• _DATASET EXCERPT_
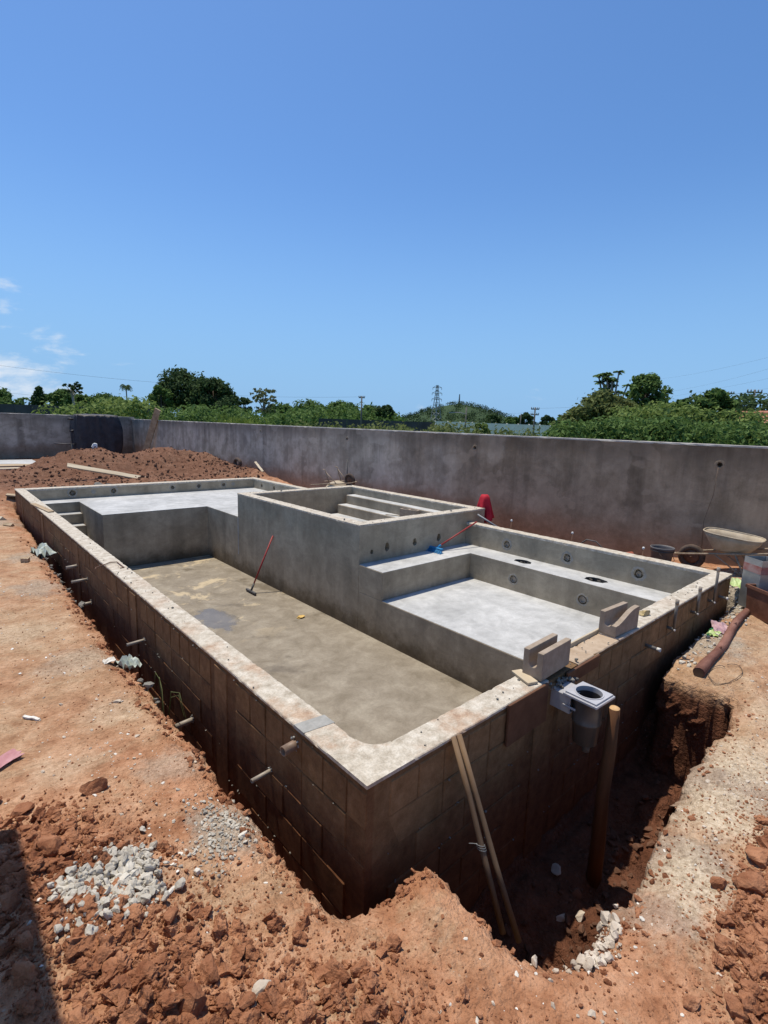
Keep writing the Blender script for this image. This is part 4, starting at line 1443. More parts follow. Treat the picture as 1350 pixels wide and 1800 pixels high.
heap('clod_crumbs', 'fine red crumbs filling the gaps between the clods at bottom right', 'soil', 6000, [(1.05, -1.42), (1.45, -1.36), (1.9, -1.33), (0.75, -1.5)], [(.24, .14), (.3, .14), (.38, .15), (.25, .12)],
     0.002, 0.011, 'clod', 82, 2.0, 1, keep=safe)
heap('crumb_cover', 'fine red crumbs and pebbles strewn over the bare earth', 'soil', 7000, [(-0.8, 0.3), (1.6, -1.2), (-0.6, 2.5), (3.5, -0.9), (0.2, -1.2)], [(.4, .7), (.7, .3), (.3, 1.5), (1.0, .4), (.6, .3)],
     0.0015, 0.009, 'clod', 63, 2.5, 1, keep=safe)
heap('rim_clods', 'small clods crumbling along the rim of the trench', 'soil', 900, [(-0.30, 0.4), (-0.30, 1.6), (-0.31, 2.8), (-0.28, 4.4), (-0.26, 6.5)], [(.035, .4), (.04, .5), (.04, .5), (.05, .8), (.05, 1.2)],
     0.003, 0.030, 'clod', 64, 4.0, 2, crumb=0.25)
heap('rim_clods', 'small clods and stones along the edge of the wide pit', 'soil', 420, [(0.3, -0.55), (0.6, -0.95), (1.4, -0.87), (2.6, -0.8), (0.1, -0.2)], [(.06, .12), (.15, .04), (.3, .04), (.4, .04), (.08, .03)],
     0.004, 0.024, 'clod', 65, 2.2, 1)
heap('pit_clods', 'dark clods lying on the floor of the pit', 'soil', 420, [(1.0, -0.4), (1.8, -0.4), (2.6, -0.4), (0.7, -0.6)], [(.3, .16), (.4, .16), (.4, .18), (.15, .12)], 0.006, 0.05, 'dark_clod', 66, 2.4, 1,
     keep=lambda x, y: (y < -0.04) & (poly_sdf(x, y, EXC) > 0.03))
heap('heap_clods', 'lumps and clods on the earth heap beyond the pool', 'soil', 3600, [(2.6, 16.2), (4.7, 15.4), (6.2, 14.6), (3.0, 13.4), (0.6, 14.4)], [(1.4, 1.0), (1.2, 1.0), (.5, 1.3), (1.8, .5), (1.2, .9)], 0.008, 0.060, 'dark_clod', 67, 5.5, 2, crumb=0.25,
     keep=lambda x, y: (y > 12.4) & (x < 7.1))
heap('rubble_patch', 'crushed whitish concrete rubble spilled among the red clods', 'rubble', 4200, [(-0.86, 0.66), (-0.93, 0.55), (-0.98, 0.44), (-1.06, 0.62), (-0.87, 0.55)], [(.05, .07), (.07, .06), (.08, .06), (.05, .05), (.05, .06)], 0.002, 0.025, 'rubble', 68, 6.0, 2, sink=-0.3, crumb=0.2)
heap('rubble_patch', 'broken grey mortar beside the trench near the corner', 'rubble', 800, [(-0.37, 0.66), (-0.42, 0.75), (-0.50, 0.52)], [(.05, .10), (.07, .12), (.07, .08)], 0.002, 0.017, 'rubble', 69, 3.2, 1, sink=0.2, keep=lambda x, y: poly_sdf(x, y, EXC) < 0.0)
heap('rubble_slope', 'pale stones and mortar lumps sliding into the near end of the pit', 'rubble', 800, [(0.46, -0.86), (0.60, -0.84), (0.50, -0.76), (0.62, -0.72)], [(.07, .05), (.08, .05), (.09, .06), (.08, .06)], 0.004, 0.032, 'pale_stone', 70, 2.6, 2, sink=0.15, crumb=0.2,
     keep=lambda x, y: poly_sdf(x, y, EXC) > -0.05)
heap('trench_rubble', 'grey mortar lumps heaped in the left trench', 'rubble', 260, [(-0.20, 4.9), (-0.19, 5.8), (-0.22, 2.35), (-0.16, 7.2)], [(.03, .35), (.03, .4), (.02, .22), (.04, .6)], 0.010, 0.05, 'grey_rubble', 71, 1.8, 1, sink=-0.2,
     keep=lambda x, y: x < -0.06)
heap('rubble_patch', 'grey mortar crumbs strewn beside the log and the right end of the pool', 'rubble', 650, [(4.4, -0.22), (5.2, -0.15), (6.1, 0.0), (6.5, 0.35)], [(.5, .07), (.4, .07), (.25, .15), (.2, .2)], 0.004, 0.03, 'rubble', 72, 2.6, 1, sink=0.2,
     keep=lambda x, y: (poly_sdf(x, y, EXC) < 0.02) & (x < 7.1))
heap('pale_chips', 'scattered white plaster chips on the trampled earth', 'chips', 430, [(-0.75, 1.6), (-0.7, 3.4), (-0.8, 6), (-0.7, 0.5), (2.2, -1.1), (0.3, -0.9)], [(.28, .6), (.3, 1.0), (.35, 1.6), (.3, .4), (1.0, .2), (.5, .2)], 0.003, 0.017, 'white_chip', 73, 2.6, 1, flat=0.4, keep=safe)
heap('pale_stones', 'buff pebbles half sunk in the red earth', 'pebbles', 520, [(-0.7, 1.0), (-0.65, 2.4), (0.3, -1.0), (1.8, -1.05), (3.2, -0.9), (-0.6, 5)], [(.3, .5), (.3, .8), (.5, .25), (.6, .15), (.8, .2), (.3, 1.3)], 0.004, 0.018, 'pale_stone', 74, 2.2, 1, flat=0.6, keep=safe, sink=0.4)


def rock(name, label, cat, px, py, size, mat, seed, group=None, sq=(1, 1, .75), z0=-0.4, sink=0.25):
    """single stone at the ground point seen at (px, py)"""
    d = FW + RT * ((px - 675) / FPX) + UP * ((900 - py) / FPX)
    t = (z0 - CAM.z) / d.z
    for _ in range(4):
        q = CAM + d * t
        t = (gz(q.x, q.y) - CAM.z) / d.z
    q = CAM + d * t
    r = random.Random(seed)
    m = stone_mesh(seed, 3, 0.35, 1.0)
    m.v = [(x * size * sq[0], y * size * sq[1], zz * size * sq[2]) for x, y, zz in m.v]
    o = m.build(name, mat)
    o.location = (q.x, q.y, gz(q.x, q.y) + size * sq[2] * (1 - 2 * sink) * 0.7)
    o.rotation_euler = (r.uniform(-.25, .25), r.uniform(-.25, .25), r.uniform(0, 6))
    return tag(o, label, cat, group)


rock('stone', 'buff rounded stone lying alone at the bottom, left of centre', 'stone', 463, 1748, 0.047, 'pale_stone', 301)
rock('clod', 'big red clod standing above the others near the pink scrap', 'clod', 165, 1392, 0.075, 'clod', 302)
rock('clod', 'reddish clod at the left edge below the pink scrap', 'clod', 40, 1430, 0.065, 'clod', 303)
rock('clod', 'broad flat red clod beside the left edge shadow', 'clod', 95, 1490, 0.085, 'clod', 304, sq=(1, .9, .6))
rock('clod', 'large dark red clod right of the whitish rubble', 'clod', 300, 1618, 0.040, 'clod', 305)
rock('clod', 'largest clod at the bottom edge below the whitish rubble', 'clod', 335, 1770, 0.060, 'clod', 306)
rock('clod', 'red clod beside the largest clod at the bottom edge', 'clod', 372, 1712, 0.055, 'clod', 307)
rock('stone', 'white angular stone on the upper rim of the whitish rubble', 'stone', 110, 1562, 0.034, 'rubble', 308)
rock('stone', 'larger pale stone at the top of the whitish rubble', 'stone', 175, 1555, 0.040, 'rubble', 309)
rock('stone', 'lone white stone right of the whitish rubble', 'stone', 347, 1536, 0.024, 'white_chip', 310)
rock('stone', 'white slab fragment leaning right of the whitish rubble', 'stone', 297, 1573, 0.030, 'white_chip', 311, sq=(1.3, .6, .6))
rock('stone', 'white stone in the grey mortar beside the trench', 'stone', 428, 1468, 0.026, 'white_chip', 312, sq=(1.2, .8, .6))
rock('stone', 'white stone in the pale stone slide, left one', 'stone', 988, 1617, 0.038, 'pale_stone', 313, sq=(1.2, .8, .8))
rock('stone', 'white stone in the pale stone slide, right one', 'stone', 1020, 1612, 0.036, 'pale_stone', 314, sq=(1.2, .8, .8))
rock('stone', 'pinkish stone lying deep in the pit between poles and post', 'stone', 980, 1530, 0.05, 'pale_stone', 315, z0=-1.2)
rock('clod', 'big red clod at the right edge of the picture', 'clod', 1335, 1510, 0.075, 'clod', 316)
rock('clod', 'second big red clod below the one at the right edge', 'clod', 1320, 1560, 0.070, 'clod', 317)
rock('clod', 'red clod left of the two big ones at the right edge', 'clod', 1265, 1560, 0.045, 'clod', 318)
rock('clod', 'pale red clod in the bottom right corner', 'clod', 1290, 1780, 0.05, 'clod', 319)
rock('clod', 'round red clod near the bottom right corner', 'clod', 1215, 1765, 0.034, 'clod', 320)
rock('stone', 'flat white stone at the foot of the near pool corner', 'stone', 598, 1598, 0.034, 'pale_stone', 321, sq=(1.4, .7, .6))
rock('stone', 'buff flat stone on the path left of the trench', 'stone', 207, 1234, 0.040, 'pale_stone', 322, sq=(1.2, .9, .3))

# ================================================================== OBJECTS ON AND AROUND THE POOL


def channel_block(name, label, loc, rz, cut=0.0):
    """U-shaped lintel block lying open side up; cut lowers one cheek with a curved break"""
    r = empty(name, label, 'concrete block', loc, (0, 0, rz))
    lx, wy, h, t = 0.39, 0.145, 0.19, 0.042
    n = 12
    bm = bmesh.new()
    prof = []
    # outer U profile in (y,z) with rounded inside
    inner = [(wy / 2 - t, h)] + [((wy / 2 - t) * math.cos(a) if True else 0, 0.105 - 0.032 * math.sin(a)) for a in [math.pi * k / 6 for k in range(7)]] + [(-wy / 2 + t, h)]
    outer = [(-wy / 2, h), (-wy / 2, 0), (wy / 2, 0), (wy / 2, h)]
    pr_ = outer + inner
    m = MB()
    vs = []
    secs = 9
    for i in range(secs):
        u = i / (secs - 1)
        x = -lx / 2 + lx * u
        for (y, z) in pr_:
            zz = z
            if z >= h - 1e-6 and y < 0 and cut:
                zz = h - cut * max(0, (math.cos(u * math.pi) * 0.5 + 0.5)) ** 1.4
            vs.append((x, y, zz))
    k = len(pr_)
    fs = []
    for i in range(secs - 1):
        for j in range(k):
            j2 = (j + 1) % k
            fs.append((i * k + j, (i + 1) * k + j, (i + 1) * k + j2, i * k + j2))
    # end caps as quads between outer and inner outline
    for base in (0, (secs - 1) * k):
        o4 = [base + j for j in range(4)]
        inn = [base + 4 + j for j in range(len(inner))]
        mid_ = len(inner) // 2
        fs.append((o4[2], o4[3], inn[0], inn[1]))
        for j in range(1, mid_):
            fs.append((o4[2], inn[j], inn[j + 1]))
        fs.append((o4[1], o4[2], inn[mid_]))
        for j in range(mid_, len(inner) - 2):
            fs.append((o4[1], inn[j], inn[j + 1]))
        fs.append((o4[0], o4[1], inn[-2], inn[-1]))
    m.add(vs, fs)
    b = m.build('shell', 'raw_block', r)
    bv = b.modifiers.new('bevel', 'BEVEL')
    bv.width = 0.004
    bv.segments = 2
    bv.limit_method = 'ANGLE'
    return r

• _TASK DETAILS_
Give back exactly the lines from the first line of the data through the line with "keep=lambda x, y: (y <", pictures excluded.

• _TASK RESPONSE_
Keep writing the Blender script for this image. This is part 4, starting at line 1443. More parts follow. Treat the picture as 1350 pixels wide and 1800 pixels high.
heap('clod_crumbs', 'fine red crumbs filling the gaps between the clods at bottom right', 'soil', 6000, [(1.05, -1.42), (1.45, -1.36), (1.9, -1.33), (0.75, -1.5)], [(.24, .14), (.3, .14), (.38, .15), (.25, .12)],
     0.002, 0.011, 'clod', 82, 2.0, 1, keep=safe)
heap('crumb_cover', 'fine red crumbs and pebbles strewn over the bare earth', 'soil', 7000, [(-0.8, 0.3), (1.6, -1.2), (-0.6, 2.5), (3.5, -0.9), (0.2, -1.2)], [(.4, .7), (.7, .3), (.3, 1.5), (1.0, .4), (.6, .3)],
     0.0015, 0.009, 'clod', 63, 2.5, 1, keep=safe)
heap('rim_clods', 'small clods crumbling along the rim of the trench', 'soil', 900, [(-0.30, 0.4), (-0.30, 1.6), (-0.31, 2.8), (-0.28, 4.4), (-0.26, 6.5)], [(.035, .4), (.04, .5), (.04, .5), (.05, .8), (.05, 1.2)],
     0.003, 0.030, 'clod', 64, 4.0, 2, crumb=0.25)
heap('rim_clods', 'small clods and stones along the edge of the wide pit', 'soil', 420, [(0.3, -0.55), (0.6, -0.95), (1.4, -0.87), (2.6, -0.8), (0.1, -0.2)], [(.06, .12), (.15, .04), (.3, .04), (.4, .04), (.08, .03)],
     0.004, 0.024, 'clod', 65, 2.2, 1)
heap('pit_clods', 'dark clods lying on the floor of the pit', 'soil', 420, [(1.0, -0.4), (1.8, -0.4), (2.6, -0.4), (0.7, -0.6)], [(.3, .16), (.4, .16), (.4, .18), (.15, .12)], 0.006, 0.05, 'dark_clod', 66, 2.4, 1,
     keep=lambda x, y: (y < -0.04) & (poly_sdf(x, y, EXC) > 0.03))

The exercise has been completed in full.